[Start of Data for processing]
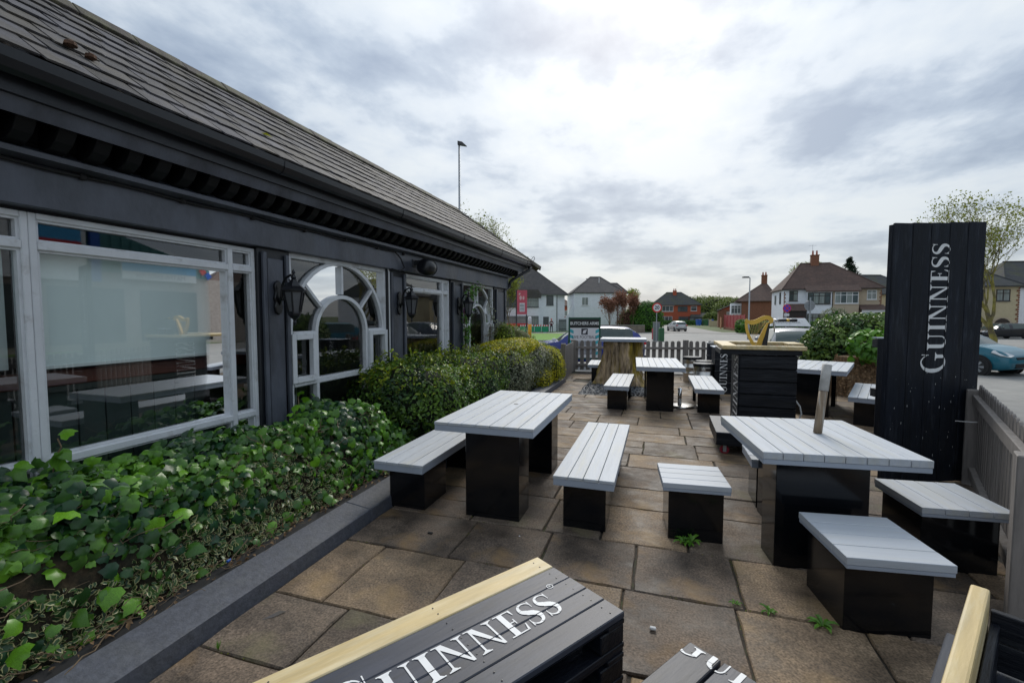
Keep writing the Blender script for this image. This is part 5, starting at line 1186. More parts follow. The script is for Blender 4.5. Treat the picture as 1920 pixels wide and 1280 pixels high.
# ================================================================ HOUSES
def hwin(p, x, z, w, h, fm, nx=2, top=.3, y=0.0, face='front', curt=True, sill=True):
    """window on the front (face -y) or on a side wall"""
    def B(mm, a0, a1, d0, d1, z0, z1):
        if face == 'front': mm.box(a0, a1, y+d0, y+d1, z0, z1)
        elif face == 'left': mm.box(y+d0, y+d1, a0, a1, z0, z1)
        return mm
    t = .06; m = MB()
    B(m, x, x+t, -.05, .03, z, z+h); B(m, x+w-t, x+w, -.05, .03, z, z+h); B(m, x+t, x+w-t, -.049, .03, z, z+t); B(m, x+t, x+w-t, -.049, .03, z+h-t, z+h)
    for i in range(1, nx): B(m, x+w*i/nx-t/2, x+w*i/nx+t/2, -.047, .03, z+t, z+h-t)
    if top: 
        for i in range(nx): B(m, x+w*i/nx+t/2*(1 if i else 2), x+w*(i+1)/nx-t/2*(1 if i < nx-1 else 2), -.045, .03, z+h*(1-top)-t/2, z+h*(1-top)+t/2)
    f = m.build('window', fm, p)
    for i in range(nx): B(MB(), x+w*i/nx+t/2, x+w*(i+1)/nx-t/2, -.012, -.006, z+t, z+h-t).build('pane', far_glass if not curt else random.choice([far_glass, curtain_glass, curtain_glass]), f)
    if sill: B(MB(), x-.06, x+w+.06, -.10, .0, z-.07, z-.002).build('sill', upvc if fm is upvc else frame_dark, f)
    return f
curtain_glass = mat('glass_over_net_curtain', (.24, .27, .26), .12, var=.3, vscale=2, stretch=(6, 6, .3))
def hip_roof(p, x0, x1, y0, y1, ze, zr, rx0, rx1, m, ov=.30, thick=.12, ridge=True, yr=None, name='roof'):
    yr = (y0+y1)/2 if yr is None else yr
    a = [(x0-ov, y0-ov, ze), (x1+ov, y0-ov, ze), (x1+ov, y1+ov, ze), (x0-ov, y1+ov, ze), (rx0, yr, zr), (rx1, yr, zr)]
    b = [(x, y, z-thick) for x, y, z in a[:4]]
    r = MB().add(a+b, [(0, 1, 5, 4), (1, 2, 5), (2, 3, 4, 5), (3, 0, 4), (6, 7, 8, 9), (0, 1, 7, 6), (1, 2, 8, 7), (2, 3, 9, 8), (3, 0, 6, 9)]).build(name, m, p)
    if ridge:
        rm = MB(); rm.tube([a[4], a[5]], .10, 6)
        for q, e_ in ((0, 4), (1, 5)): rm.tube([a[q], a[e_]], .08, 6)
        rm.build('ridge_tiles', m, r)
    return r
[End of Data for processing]
[Start of Data for processing]
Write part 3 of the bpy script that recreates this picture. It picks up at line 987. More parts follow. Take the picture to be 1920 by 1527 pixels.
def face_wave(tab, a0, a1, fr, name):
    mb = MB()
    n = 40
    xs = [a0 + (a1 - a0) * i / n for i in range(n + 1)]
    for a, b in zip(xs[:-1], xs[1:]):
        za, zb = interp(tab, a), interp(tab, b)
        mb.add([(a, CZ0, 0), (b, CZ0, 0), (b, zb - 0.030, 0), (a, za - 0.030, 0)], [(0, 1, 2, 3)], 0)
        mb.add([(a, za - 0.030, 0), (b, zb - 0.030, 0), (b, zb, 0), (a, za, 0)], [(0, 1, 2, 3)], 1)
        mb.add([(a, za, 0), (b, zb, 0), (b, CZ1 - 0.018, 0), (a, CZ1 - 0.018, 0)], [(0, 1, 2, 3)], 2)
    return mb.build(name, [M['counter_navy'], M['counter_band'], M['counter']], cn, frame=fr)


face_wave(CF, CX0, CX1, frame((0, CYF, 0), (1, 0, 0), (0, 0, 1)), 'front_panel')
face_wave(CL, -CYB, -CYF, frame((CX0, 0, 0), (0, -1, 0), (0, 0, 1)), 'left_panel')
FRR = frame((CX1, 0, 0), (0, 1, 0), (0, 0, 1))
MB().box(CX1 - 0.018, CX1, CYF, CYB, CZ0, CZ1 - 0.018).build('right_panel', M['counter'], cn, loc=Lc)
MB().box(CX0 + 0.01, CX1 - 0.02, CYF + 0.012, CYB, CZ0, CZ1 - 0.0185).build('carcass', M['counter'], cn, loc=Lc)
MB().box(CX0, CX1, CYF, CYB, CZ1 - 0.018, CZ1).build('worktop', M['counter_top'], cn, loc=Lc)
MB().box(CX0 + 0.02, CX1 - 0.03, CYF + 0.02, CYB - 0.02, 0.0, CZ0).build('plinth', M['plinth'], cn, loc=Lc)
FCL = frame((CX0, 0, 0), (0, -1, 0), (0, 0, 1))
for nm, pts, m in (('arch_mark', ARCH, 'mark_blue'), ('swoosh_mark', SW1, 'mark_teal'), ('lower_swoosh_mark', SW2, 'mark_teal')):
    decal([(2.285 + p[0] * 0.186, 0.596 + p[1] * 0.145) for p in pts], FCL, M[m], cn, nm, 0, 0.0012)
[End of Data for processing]
Reproduce verbatim the lines above, from the line with "MB().box(CX0 + 0.01, CX1" through the line with "decal([(2.285 + p[0]".

MB().box(CX0 + 0.01, CX1 - 0.02, CYF + 0.012, CYB, CZ0, CZ1 - 0.0185).build('carcass', M['counter'], cn, loc=Lc)
MB().box(CX0, CX1, CYF, CYB, CZ1 - 0.018, CZ1).build('worktop', M['counter_top'], cn, loc=Lc)
MB().box(CX0 + 0.02, CX1 - 0.03, CYF + 0.02, CYB - 0.02, 0.0, CZ0).build('plinth', M['plinth'], cn, loc=Lc)
FCL = frame((CX0, 0, 0), (0, -1, 0), (0, 0, 1))
for nm, pts, m in (('arch_mark', ARCH, 'mark_blue'), ('swoosh_mark', SW1, 'mark_teal'), ('lower_swoosh_mark', SW2, 'mark_teal')):
    decal([(2.285 + p[0] * 0.186, 0.596 + p[1] * 0.145) for p in pts], FCL, M[m], cn, nm, 0, 0.0012)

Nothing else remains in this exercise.